ところがそれをやってみるとどうに見づらい。何度か自分をだまそうと試みるのだがみづらいものは見づらい。人間の視界というものは広いようで集中できるところは狭い。だからあちこちにぼつぼつ現れる画像を把握しようとするとどうにも目をちろちろ動かさなくてはならない。そのうちすんなり白旗を揚げた。

というわけでまた上から画像が降ってくる方式に戻る。最初は間抜けな方式と思えたが、こうやって比べてみると確かに見やすい。なるほど、いろいろなところに考えるネタというものは有る物だなあと阿呆の如く感心する。ただ一つだけ小さな工夫を入れた。全ての画像を同じスピードで動かすとあたかも画像が貼り付けられた幕が上から下に動いているよう。これは面白くない、ということで個々の画像の速度に少し乱数を加えた。速度の差は少しだが個々の画像がばらばらに落ちてくるように見える。

とここまでできたのが1月の最初。年末には美崎さんが書いた原稿が某サイトに掲載された。「それでは」ということで社内で説明をさせられる。私は1月16日前後海外出張であった。出張なのだが学会出席だから時間はたくさんある。会社の人間に向かって「出張中に仕上げて、帰ってきたら社内で公開します」と大見得を切る。しかし例によって例の如くサイトから配布できる形式にしようとすると困難があるのだった。

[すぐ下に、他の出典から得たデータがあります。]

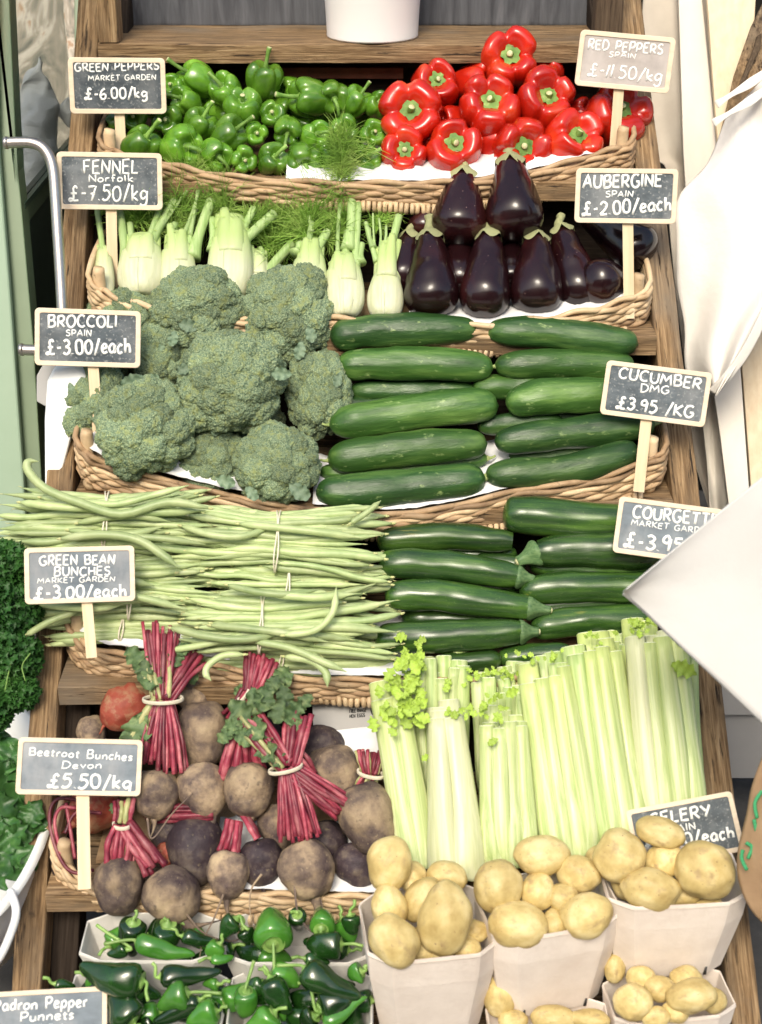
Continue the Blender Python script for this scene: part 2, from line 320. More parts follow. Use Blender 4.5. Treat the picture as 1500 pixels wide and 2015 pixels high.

いくつも細かい話はあったが、一番の問題は「できたファイルをどうやって一つにまとめるか」だった。JavaにはJarというファイル形式があり、関連するファイルを一つにまとめることができるようになっている。いや、SETI@Supportでも散々使ってはいただのだが、他のJarファイルをどうやって統合したらいいかわからない。その前にEclipseが呼び出しているプログラムをまとめるツールAnt(ファイルには蟻の絵が描いてある)の使い方も覚えなくてはならない。えんえんえん、とやっているといつの間にか日が過ぎていく。結局社内で公開したのは1月の末だったと思う。メールで「こんなもん作りました」と皆に伝える。するとある人から「とうとう公開ですか。ところがファイルがうまく解凍できないんですが」と知らせられる。おかしい、自分でやったときはうまくいったけど、と思いながらメールで直接ファイルを送付する。

その後は誰も何もいってこない。そもそも何故社内で公開したかと言うと、一般公開の前に問題点をつぶそうと思ったからだ。しかしフィードバックがなければなんともならない。しかたがないからグループの人間をつかまえて「あれ動いた?」と聞けば動いたとのこと。

それから公開までにはまたかなりの日が流れた。この間何をしていたわけでもない。単に思い切れなかったからだ。しかしある日「えいや」と思い切る。Goromiと名付けたソフトウェアをサイトで公開したのは2月20日だった。題名 一覧には「これはなんなのでしょうねえ。。。 」と書いた。自分でも未だに何を作っているのかわかっていなかったのだ。